§ Required task
Each line below either holds the string "scene" or doesn't. Count those that do and give only the number.
==== Dataset section
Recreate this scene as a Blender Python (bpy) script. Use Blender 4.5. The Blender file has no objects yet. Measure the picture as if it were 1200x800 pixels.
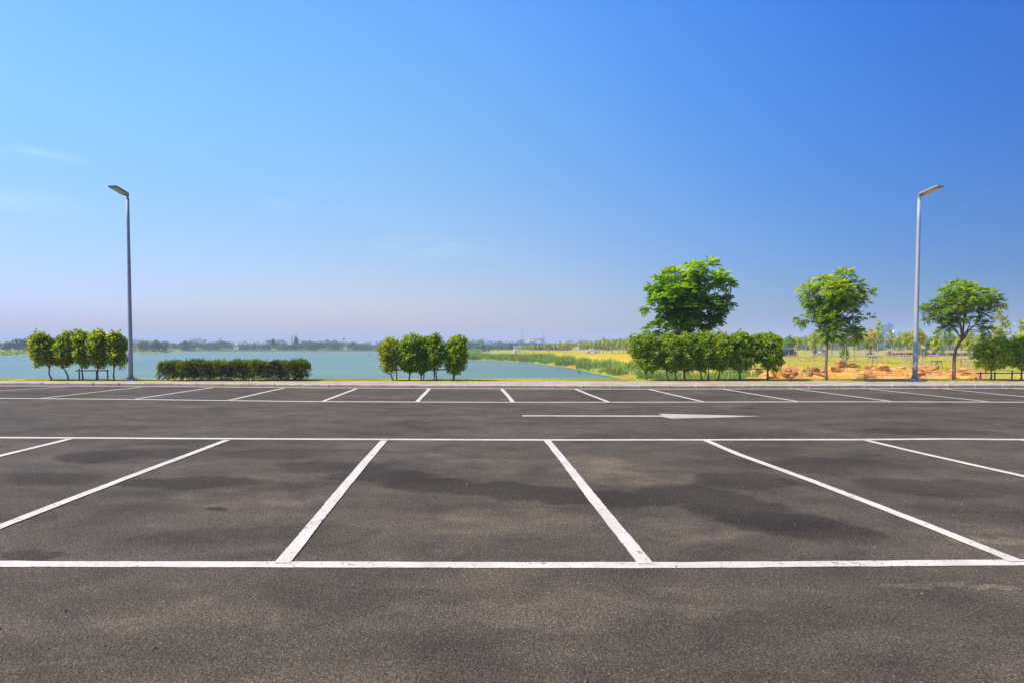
import bpy, bmesh, math, random
import numpy as np
from mathutils import Vector, Matrix
random.seed(7); rng = np.random.default_rng(11)
R = math.radians
sc = bpy.context.scene
C = sc.collection

# ------------------------------------------------------------------ camera
F = 668.0; CX = 548.0; HZ = 404.0; H = 1.51; PITCH = R(1.8)
CY = HZ + F*math.tan(PITCH)
cam_d = bpy.data.cameras.new('camera'); cam = bpy.data.objects.new('camera', cam_d); C.objects.link(cam)
cam.location = (0, 0, H); cam.rotation_euler = (R(90)-PITCH, 0, 0)
cam_d.sensor_width = 36; cam_d.lens = 36*F/1200
cam_d.shift_x = (600-CX)/1200; cam_d.shift_y = (CY-400)/1200
cam_d.clip_start = 0.1; cam_d.clip_end = 9000
sc.camera = cam
def ray(px, py):
    a = (px-CX)/F; b = -(py-CY)/F
    return Vector((a, math.cos(PITCH)+b*math.sin(PITCH), -math.sin(PITCH)+b*math.cos(PITCH)))
def gnd(px, py, z=0.0):            # point of the photograph on the level z
    d = ray(px, py); t = (z-H)/d.z
    return Vector((d.x*t, d.y*t, z))
def at(px, py, Y):                 # point of the photograph at distance Y
    d = ray(px, py); t = Y/d.y
    return Vector((d.x*t, Y, H+d.z*t))

# ------------------------------------------------------------------ helpers
def tag(o, label=None, cat=None, group=None, kind=None):
    if label: o['label'] = label
    if cat: o['category'] = cat
    if group: o['group'] = group
    if kind: o['kind'] = kind
    return o
def empty(name, loc, rz=0, **k):
    o = bpy.data.objects.new(name, None); C.objects.link(o)
    o.location = loc; o.rotation_euler = (0, 0, rz); o.empty_display_size = .3
    return tag(o, **k)
def obj(name, me, mat=None, parent=None, smooth=False, **k):
    o = bpy.data.objects.new(name, me); C.objects.link(o)
    if mat: me.materials.append(mat)
    if parent: o.parent = parent
    if smooth:
        me.polygons.foreach_set('use_smooth', [True]*len(me.polygons))
    return tag(o, **k)
def npmesh(name, V, Fc, n=4):
    V = np.asarray(V, dtype=np.float32).reshape(-1, 3); Fc = np.asarray(Fc, dtype=np.int32).reshape(-1, n)
    me = bpy.data.meshes.new(name)
    me.vertices.add(len(V)); me.vertices.foreach_set('co', V.ravel())
    me.loops.add(Fc.size); me.loops.foreach_set('vertex_index', Fc.ravel())
    me.polygons.add(len(Fc)); me.polygons.foreach_set('loop_start', np.arange(0, Fc.size, n, dtype=np.int32))
    me.update(calc_edges=True); me.validate()
    return me
def copy_tree(o, parent=None):
    c = o.copy(); C.objects.link(c)
    if parent: c.parent = parent
    for ch in list(o.children): copy_tree(ch, c)
    return c
class MB:
    """collects boxes, tubes and polygons into one mesh"""
    def __init__(s): s.v = []; s.f = []
    def box(s, c, d, rz=0, M=None, taper=(1, 1)):
        n = len(s.v)
        for z in (-1, 1):
            tx, ty = taper if z > 0 else (1, 1)
            for x, y in ((-1, -1), (1, -1), (1, 1), (-1, 1)):
                p = Vector((x*d[0]/2*tx, y*d[1]/2*ty, z*d[2]/2))
                if M: p = M @ p
                if rz: p = Matrix.Rotation(rz, 3, 'Z') @ p
                s.v.append(tuple(p+Vector(c)))
        for q in ((3, 2, 1, 0), (4, 5, 6, 7), (0, 1, 5, 4), (1, 2, 6, 5), (2, 3, 7, 6), (3, 0, 4, 7)):
            s.f.append([n+i for i in q])
        return s
    def tube(s, pts, rad, seg=8, cap=True):
        pts = [Vector(p) for p in pts]; n0 = len(s.v)
        if not hasattr(rad, '__len__'): rad = [rad]*len(pts)
        a = None
        for i, p in enumerate(pts):
            t = (pts[min(i+1, len(pts)-1)]-pts[max(i-1, 0)]).normalized()
            if a is None:
                a = t.cross(Vector((0, 0, 1)) if abs(t.z) < .9 else Vector((1, 0, 0))).normalized()
            else:
                a = (a-t*a.dot(t)).normalized()
            b = t.cross(a)
            for k in range(seg):
                w = 2*math.pi*k/seg
                s.v.append(tuple(p+(a*math.cos(w)+b*math.sin(w))*rad[i]))
        for i in range(len(pts)-1):
            for k in range(seg):
                k2 = (k+1) % seg
                s.f.append([n0+i*seg+k, n0+i*seg+k2, n0+(i+1)*seg+k2, n0+(i+1)*seg+k])
        if cap:
            s.f.append([n0+k for k in range(seg)][::-1])
            s.f.append([n0+(len(pts)-1)*seg+k for k in range(seg)])
        return s
    def prism(s, prof, x0, x1):      # profile in (y,z), extruded along x
        n = len(s.v); m = len(prof)
        for x in (x0, x1):
            for y, z in prof: s.v.append((x, y, z))
        s.f.append([n+i for i in range(m)][::-1]); s.f.append([n+m+i for i in range(m)])
        for i in range(m):
            j = (i+1) % m; s.f.append([n+i, n+j, n+m+j, n+m+i])
        return s
    def build(s, name, mat=None, parent=None, smooth=False, bevel=0, **k):
        me = bpy.data.meshes.new(name); me.from_pydata(s.v, [], s.f); me.update()
        if bevel:
            bm = bmesh.new(); bm.from_mesh(me); bmesh.ops.recalc_face_normals(bm, faces=bm.faces)
            es = [e for e in bm.edges if len(e.link_faces) == 2 and e.calc_face_angle(0) > .5]
            bmesh.ops.bevel(bm, geom=es, offset=bevel, segments=2, profile=.6, affect='EDGES'); bm.to_mesh(me); bm.free()
        o = obj(name, me, mat, parent, smooth, **k)
        return o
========
§ Response to the task
2